WHAT YOU ARE ASKED TO DO
Repeat the material below word for word and leave out all pictures.

━━━━━━━━━━━━━━━━━━━━━━━━━━━━━━

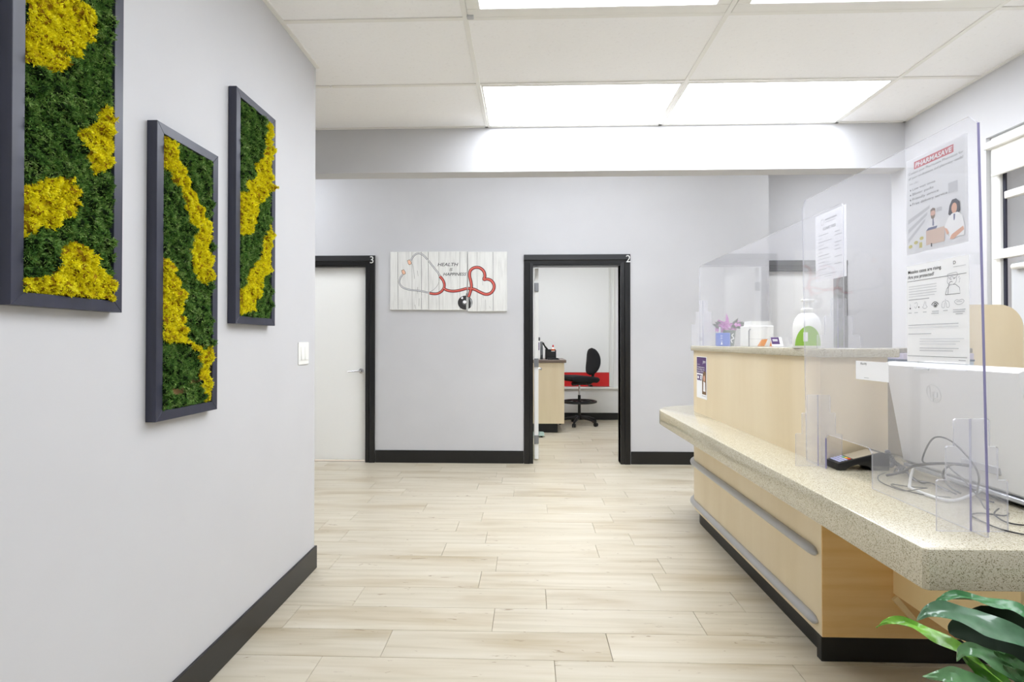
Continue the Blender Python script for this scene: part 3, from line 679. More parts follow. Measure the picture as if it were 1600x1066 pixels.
MB().lathe([(.022, .146), (.0235, .148), (.0235, .164), (.018, .168), (.009, .170), (.0085, .196), (.012, .199)], (bx_, by_, BT), 24).build('collar', white_m, r, smooth=True)
MB().prism(rrect(bx_-.024, bx_+.03, by_-.011, by_+.011, .009, 4), 'z', BT+.196, BT+.206, bev=.003).build('pump_head', white_m, r, smooth=True)

r = root('card_holder', 'small clear stand of purple and white cards left of the soap bottle', 'card holder', (1.185, 2.55, BT))
Mt = Matrix.Translation((1.200, 2.60, BT+.002)) @ Matrix.Rotation(math.radians(-25), 4, 'X')
MB().box(-.028, .028, -.001, .001, 0, .052, M=Mt).build('holder_back', acr_m, r)
MB().box(-.026, .026, -.004, -.0015, .002, .050, M=Mt).build('cards', paper_m, r)
MB().box(-.026, .012, -.0046, -.0041, .012, .049, M=Mt).build('purple_block', purple_m, r)
MB().box(-.020, .004, -.0052, -.0047, .034, .038, M=Mt).box(-.020, .004, -.0052, -.0047, .028, .031, M=Mt).build('white_lettering', paper_m, r)
MB().box(1.172, 1.228, 2.57, 2.66, BT, BT+.003, .001).build('holder_base', acr_m, r)

r = root('tissue_box', 'white carton with orange stripes behind the bar shield', 'carton', (1.33, 3.14, BT))
MB().box(1.265, 1.405, 3.09, 3.22, BT, BT+.118, .003).prism([(1.277, BT+.118), (1.397, BT+.118), (1.387, BT+.146), (1.282, BT+.146)], 'y', 3.10, 3.2).build('carton', white_m, r)
ob = MB(); s = Sheet((1.265, 3.0895, BT), (1, 0, 0), (0, 0, 1), (0, -1, 0))
s.poly([(.045, .002), (.085, .002), (.105, .042), (.07, .04)], 'or'); s.poly([(.115, .002), (.139, .002), (.139, .04), (.125, .042)], 'or'); s.rect(0, .14, .042, .0435, 'gr')
s.build(r, {'or': ('orange_stripe', mat('orange_print', (240, 150, 40), .5)), 'gr': ('seam_print', greyink_m)})
MB().tube([(1.262, 3.085, BT+.0), (1.262, 3.085, BT+.09), (1.27, 3.085, BT+.1)], .0035, 8).build('straw', stem_m, r)

r = root('tin', 'blue tin with white print at the far end of the bar top', 'tin', (1.30, 3.60, BT))
MB().lathe([(.044, 0), (.046, .002), (.046, .084), (.044, .086), (.041, .086), (.041, .02), (.01, .02)], (1.30, 3.60, BT), 28).build('tin_body', mat('blue_tin', (62, 100, 196), .35), r, smooth=True)
s = Sheet((1.255, 3.5525, BT), (1, 0, 0), (0, 0, 1), (0, -1, 0))
for z in (.066, .05, .03): s.line([(.012, z), (.018, z+.005), (.026, z), (.02, z-.005)], .002, 'wh', closed=True)
s.poly([(.014, .008), (.026, .008), (.024, .022), (.016, .024)], 'wh'); s.build(r, NM)
MB().box(1.275, 1.279, 3.585, 3.60, BT+.03, BT+.125, .001, M=None).build('ice_cream_stick', paper_m, r)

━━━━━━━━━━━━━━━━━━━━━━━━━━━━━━

CORRECT RESULT
Continue the Blender Python script for this scene: part 3, from line 679. More parts follow. Measure the picture as if it were 1600x1066 pixels.
MB().lathe([(.022, .146), (.0235, .148), (.0235, .164), (.018, .168), (.009, .170), (.0085, .196), (.012, .199)], (bx_, by_, BT), 24).build('collar', white_m, r, smooth=True)
MB().prism(rrect(bx_-.024, bx_+.03, by_-.011, by_+.011, .009, 4), 'z', BT+.196, BT+.206, bev=.003).build('pump_head', white_m, r, smooth=True)

r = root('card_holder', 'small clear stand of purple and white cards left of the soap bottle', 'card holder', (1.185, 2.55, BT))
Mt = Matrix.Translation((1.200, 2.60, BT+.002)) @ Matrix.Rotation(math.radians(-25), 4, 'X')
MB().box(-.028, .028, -.001, .001, 0, .052, M=Mt).build('holder_back', acr_m, r)
MB().box(-.026, .026, -.004, -.0015, .002, .050, M=Mt).build('cards', paper_m, r)
MB().box(-.026, .012, -.0046, -.0041, .012, .049, M=Mt).build('purple_block', purple_m, r)
MB().box(-.020, .004, -.0052, -.0047, .034, .038, M=Mt).box(-.020, .004, -.0052, -.0047, .028, .031, M=Mt).build('white_lettering', paper_m, r)
MB().box(1.172, 1.228, 2.57, 2.66, BT, BT+.003, .001).build('holder_base', acr_m, r)

r = root('tissue_box', 'white carton with orange stripes behind the bar shield', 'carton', (1.33, 3.14, BT))
MB().box(1.265, 1.405, 3.09, 3.22, BT, BT+.118, .003).prism([(1.277, BT+.118), (1.397, BT+.118), (1.387, BT+.146), (1.282, BT+.146)], 'y', 3.10, 3.2).build('carton', white_m, r)
ob = MB(); s = Sheet((1.265, 3.0895, BT), (1, 0, 0), (0, 0, 1), (0, -1, 0))
s.poly([(.045, .002), (.085, .002), (.105, .042), (.07, .04)], 'or'); s.poly([(.115, .002), (.139, .002), (.139, .04), (.125, .042)], 'or'); s.rect(0, .14, .042, .0435, 'gr')
s.build(r, {'or': ('orange_stripe', mat('orange_print', (240, 150, 40), .5)), 'gr': ('seam_print', greyink_m)})
MB().tube([(1.262, 3.085, BT+.0), (1.262, 3.085, BT+.09), (1.27, 3.085, BT+.1)], .0035, 8).build('straw', stem_m, r)

r = root('tin', 'blue tin with white print at the far end of the bar top', 'tin', (1.30, 3.60, BT))
MB().lathe([(.044, 0), (.046, .002), (.046, .084), (.044, .086), (.041, .086), (.041, .02), (.01, .02)], (1.30, 3.60, BT), 28).build('tin_body', mat('blue_tin', (62, 100, 196), .35), r, smooth=True)
s = Sheet((1.255, 3.5525, BT), (1, 0, 0), (0, 0, 1), (0, -1, 0))
for z in (.066, .05, .03): s.line([(.012, z), (.018, z+.005), (.026, z), (.02, z-.005)], .002, 'wh', closed=True)
s.poly([(.014, .008), (.026, .008), (.024, .022), (.016, .024)], 'wh'); s.build(r, NM)
MB().box(1.275, 1.279, 3.585, 3.60, BT+.03, BT+.125, .001, M=None).build('ice_cream_stick', paper_m, r)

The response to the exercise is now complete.